Et j’en viens à ma conclusion : que se passera-t-il si nous ne nous efforçons pas de satisfaire à ces conditions que je viens d’évoquer ?

Il n’est pas besoin d’être grand clerc ou expert pour l’imaginer. Le productivisme capitaliste continuera son oeuvre tout à la fois transformatrice et dévastatrice, et nous continuerons à nous en lamenter, tout en multipliant nos conciliabules sur le mur, la catastrophe majeure ou le « restons positifs tout de même ! », et en vivant surtout dans des sociétés de plus en plus autoritaires, bureaucratiques, désagrégées, et à plusieurs vitesses. Où, donc, l’hypocrisie aura toute sa part.

La situation actuelle de l’agriculture française, marquée par une cohabitation schizophrénique des types d’agricultures et les thèses gentillettes et mensongères sur leur possible compatibilité (cf. le discours à la Travert sur l’agriculture duale, « industrielle » et « de niche »), en est d’ailleurs un bon exemple.

Résumé à grands traits, on a, d’un côté, des agriculteurs productivistes, dont une fraction construit maintenant des fermes-usines avec de gros appuis financiers, tandis que l’autre est en crise, subit des revenus négatifs, et se fait éliminer au nom du tri des plus « performants ». Performants voulant dire aujourd’hui de plus en plus robotisés, numérisés, biotechnologisés. Certains tentent bien de décélérer, de réduire les intrants chimiques, d’opérer des reconversions, mais cela n’est pas facile et ne remet pas en cause, de toute façon, le système dans son ensemble. Et de l’autre côté, on rencontre une minorité de paysans, soutenus par des consommateurs solidaires, conscients des enjeux d’environnement ou de santé, qui mettent en oeuvre l’agriculture paysanne, bio, les circuits courts, et fournissent des produits de qualité pour certaines catégories de la population, souvent aisées. Ils vivent généralement mieux que beaucoup d’agriculteurs productivistes – quoique chichement ! – mais ils font aussi face à toutes sortes de difficultés : le manque de soutiens financiers publics, la multiplication des normes bureaucratiques, environnementales ou sanitaires, qui en empêche plus d’un de travailler, le prix du foncier qui s’envole, la raréfaction des terres agricoles qui ne cesse de s’aggraver. D’où la question : cette cohabitation schizophrénique est-elle durable ? Les fermiers-usiniers ne vont-ils pas, à plus ou moins long terme, devenir le modèle hégémonique, comme c’est déjà le cas dans d’autres pays ? Et cette autre question qu’on ne pose pas aussi suffisamment : en étant survalorisés médiatiquement, par rapport à son poids réel en terme de producteurs ou de consommateurs concernés, les îlots d’agriculture paysanne ne sont-ils pas le meilleur alibi pour ceux qui souhaitent poursuivre et accélérer l’industrialisation de l’agriculture ?

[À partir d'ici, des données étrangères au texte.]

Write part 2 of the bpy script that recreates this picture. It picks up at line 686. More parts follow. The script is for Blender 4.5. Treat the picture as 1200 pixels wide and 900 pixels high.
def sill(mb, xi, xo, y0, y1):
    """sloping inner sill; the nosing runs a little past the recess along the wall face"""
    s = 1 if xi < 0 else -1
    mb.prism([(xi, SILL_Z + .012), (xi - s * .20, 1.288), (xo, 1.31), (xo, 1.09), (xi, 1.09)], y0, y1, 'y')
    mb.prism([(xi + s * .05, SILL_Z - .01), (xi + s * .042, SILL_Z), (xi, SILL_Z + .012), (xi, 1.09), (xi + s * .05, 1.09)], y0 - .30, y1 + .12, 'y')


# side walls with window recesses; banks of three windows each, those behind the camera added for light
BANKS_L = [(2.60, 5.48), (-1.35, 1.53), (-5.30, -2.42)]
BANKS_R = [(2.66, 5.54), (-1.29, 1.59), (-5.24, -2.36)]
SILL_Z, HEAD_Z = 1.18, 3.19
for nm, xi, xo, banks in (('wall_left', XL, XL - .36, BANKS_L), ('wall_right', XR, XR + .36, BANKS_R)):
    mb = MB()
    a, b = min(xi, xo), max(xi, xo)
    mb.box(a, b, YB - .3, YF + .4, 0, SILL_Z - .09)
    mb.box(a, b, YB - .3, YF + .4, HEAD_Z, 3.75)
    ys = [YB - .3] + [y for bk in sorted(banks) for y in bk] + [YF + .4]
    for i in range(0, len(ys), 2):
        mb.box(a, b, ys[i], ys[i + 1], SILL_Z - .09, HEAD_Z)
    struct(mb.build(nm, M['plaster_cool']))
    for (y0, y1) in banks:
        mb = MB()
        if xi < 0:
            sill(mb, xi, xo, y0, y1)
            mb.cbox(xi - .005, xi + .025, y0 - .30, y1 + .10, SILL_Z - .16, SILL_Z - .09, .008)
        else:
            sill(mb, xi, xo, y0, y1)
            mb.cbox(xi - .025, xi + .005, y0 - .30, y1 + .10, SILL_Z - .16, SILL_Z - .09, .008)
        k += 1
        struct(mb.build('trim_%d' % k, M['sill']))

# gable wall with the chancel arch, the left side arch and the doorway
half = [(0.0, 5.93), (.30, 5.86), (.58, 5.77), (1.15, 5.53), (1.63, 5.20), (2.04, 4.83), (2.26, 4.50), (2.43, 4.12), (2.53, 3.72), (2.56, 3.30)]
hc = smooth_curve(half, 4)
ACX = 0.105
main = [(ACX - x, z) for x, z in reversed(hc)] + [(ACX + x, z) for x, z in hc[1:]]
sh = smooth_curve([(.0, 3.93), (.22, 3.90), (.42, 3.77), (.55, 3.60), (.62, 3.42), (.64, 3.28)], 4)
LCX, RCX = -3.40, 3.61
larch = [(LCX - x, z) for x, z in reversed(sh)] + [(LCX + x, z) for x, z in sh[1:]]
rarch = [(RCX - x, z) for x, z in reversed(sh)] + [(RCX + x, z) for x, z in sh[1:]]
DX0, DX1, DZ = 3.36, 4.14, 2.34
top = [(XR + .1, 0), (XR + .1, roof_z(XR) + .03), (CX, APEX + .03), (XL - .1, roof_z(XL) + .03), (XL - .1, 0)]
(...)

Tout cela, alors même que si nous parvenions à réunir idéologiquement et pratiquement « l’ici et maintenant » et « la conquête repensée du pouvoir » dont je parlais tout à l’heure, nous pourrions généraliser en quelques décennies, en France ou ailleurs, le modèle de l’agriculture paysanne. Et en faire le témoin autant que le symbole de la société post-productiviste et post-capitaliste.

Voilà, je vous remercie de m’avoir écouté.